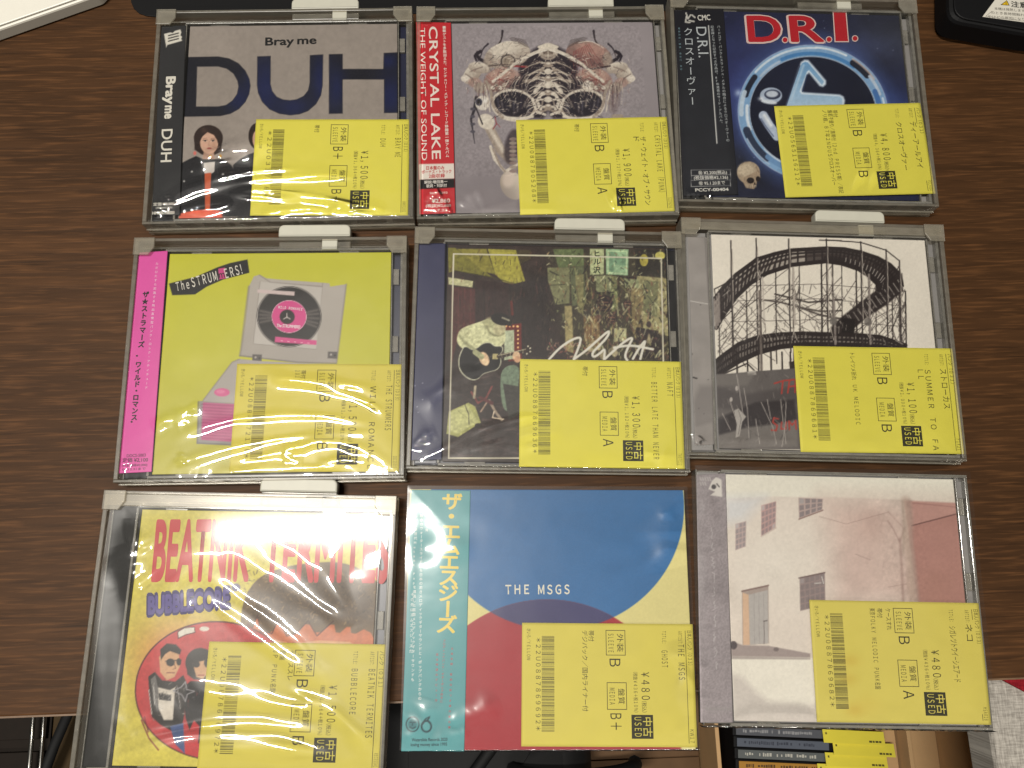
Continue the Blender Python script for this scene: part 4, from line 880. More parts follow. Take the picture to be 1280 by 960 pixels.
price_label(it, root, dict(code='22U0887869636', notes=[('帯付',.39,.06,.15)], sleeve='B', media='A', price='¥1,300', net='(税抜¥1,182+税10%)', title=[('BETTER LATE THAN NEVER',.20,.915)], artist=('NAFT',.20,.33), shelf='日本人パンク(033)', tagcode='TASTE22', curl=(.06,.05)))
film(it, root, [([(82,832),(88,800),(120,775),(160,760)],.7,1.2),([(115,858),(160,822),(250,775),(330,745),(420,724)],.45,1.4),([(118,860),(250,800),(350,748),(480,716),(560,706)],.8,1.1),([(210,850),(340,815),(480,778),(620,760)],.35,1.6),([(90,690),(170,620),(260,565),(400,538)],.3,2.6),([(280,840),(420,820),(560,822)],.25,1.4),([(860,830),(960,850),(1020,870)],.3,1.4)], dome=1.0, seed=5, ripple=.025)
keeper(it, 'clear security case holding the disc with the guitarist in an alley', -3.2, 143.6, -2.0, 131.0)

# ================================================================== 6 roller coaster in black and white
it, root = disc(6, 'disc with a black and white wooden roller coaster on cover and clear hinge edge')
jewel(it, root, M_GREYTRAY, M_GREYTRAY)
b = booklet(it, (244, 236, 222)); b.mottle(200, .03, 3)
TK = (46, 38, 38); L2 = (150, 140, 134)
def curve(fn, n): return [fn(t) for t in np.linspace(0, 1, n)]
OUT = np.array([(180,330),(215,285),(260,240),(335,185),(400,165),(460,152),(585,145),(650,148),(710,160),(770,180),(815,205),(850,240),(858,280)], float)
INN = np.array([(188,432),(215,385),(258,322),(310,272),(370,235),(460,205),(585,192),(640,200),(700,220),(740,245),(770,275),(775,300),(760,330)], float)
def lerp2(A, t):
    s_ = np.linspace(0, 1, len(A)); return np.array([np.interp(t, s_, A[:, 0]), np.interp(t, s_, A[:, 1])])
def braces(n, posts, y0, y1, seed):
    r = np.random.RandomState(seed)
    for _ in range(n):
        i = r.randint(len(posts)-1); y = r.uniform(y0, y1); h = r.uniform(30, 80)*r.choice((-1, 1)); b.line([(posts[i], y), (posts[i+1], y+h)], r.uniform(1.6, 3.4), [TK, (92,84,80), L2][r.randint(3)], .85, 1)
POSTS = [195,245,295,345,400,462,485,565,605,638,690,735,760,820,845,868]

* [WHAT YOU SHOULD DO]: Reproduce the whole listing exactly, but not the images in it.

* [ANSWER TO THE PROBLEM]:
Continue the Blender Python script for this scene: part 4, from line 880. More parts follow. Take the picture to be 1280 by 960 pixels.
price_label(it, root, dict(code='22U0887869636', notes=[('帯付',.39,.06,.15)], sleeve='B', media='A', price='¥1,300', net='(税抜¥1,182+税10%)', title=[('BETTER LATE THAN NEVER',.20,.915)], artist=('NAFT',.20,.33), shelf='日本人パンク(033)', tagcode='TASTE22', curl=(.06,.05)))
film(it, root, [([(82,832),(88,800),(120,775),(160,760)],.7,1.2),([(115,858),(160,822),(250,775),(330,745),(420,724)],.45,1.4),([(118,860),(250,800),(350,748),(480,716),(560,706)],.8,1.1),([(210,850),(340,815),(480,778),(620,760)],.35,1.6),([(90,690),(170,620),(260,565),(400,538)],.3,2.6),([(280,840),(420,820),(560,822)],.25,1.4),([(860,830),(960,850),(1020,870)],.3,1.4)], dome=1.0, seed=5, ripple=.025)
keeper(it, 'clear security case holding the disc with the guitarist in an alley', -3.2, 143.6, -2.0, 131.0)

# ================================================================== 6 roller coaster in black and white
it, root = disc(6, 'disc with a black and white wooden roller coaster on cover and clear hinge edge')
jewel(it, root, M_GREYTRAY, M_GREYTRAY)
b = booklet(it, (244, 236, 222)); b.mottle(200, .03, 3)
TK = (46, 38, 38); L2 = (150, 140, 134)
def curve(fn, n): return [fn(t) for t in np.linspace(0, 1, n)]
OUT = np.array([(180,330),(215,285),(260,240),(335,185),(400,165),(460,152),(585,145),(650,148),(710,160),(770,180),(815,205),(850,240),(858,280)], float)
INN = np.array([(188,432),(215,385),(258,322),(310,272),(370,235),(460,205),(585,192),(640,200),(700,220),(740,245),(770,275),(775,300),(760,330)], float)
def lerp2(A, t):
    s_ = np.linspace(0, 1, len(A)); return np.array([np.interp(t, s_, A[:, 0]), np.interp(t, s_, A[:, 1])])
def braces(n, posts, y0, y1, seed):
    r = np.random.RandomState(seed)
    for _ in range(n):
        i = r.randint(len(posts)-1); y = r.uniform(y0, y1); h = r.uniform(30, 80)*r.choice((-1, 1)); b.line([(posts[i], y), (posts[i+1], y+h)], r.uniform(1.6, 3.4), [TK, (92,84,80), L2][r.randint(3)], .85, 1)
POSTS = [195,245,295,345,400,462,485,565,605,638,690,735,760,820,845,868]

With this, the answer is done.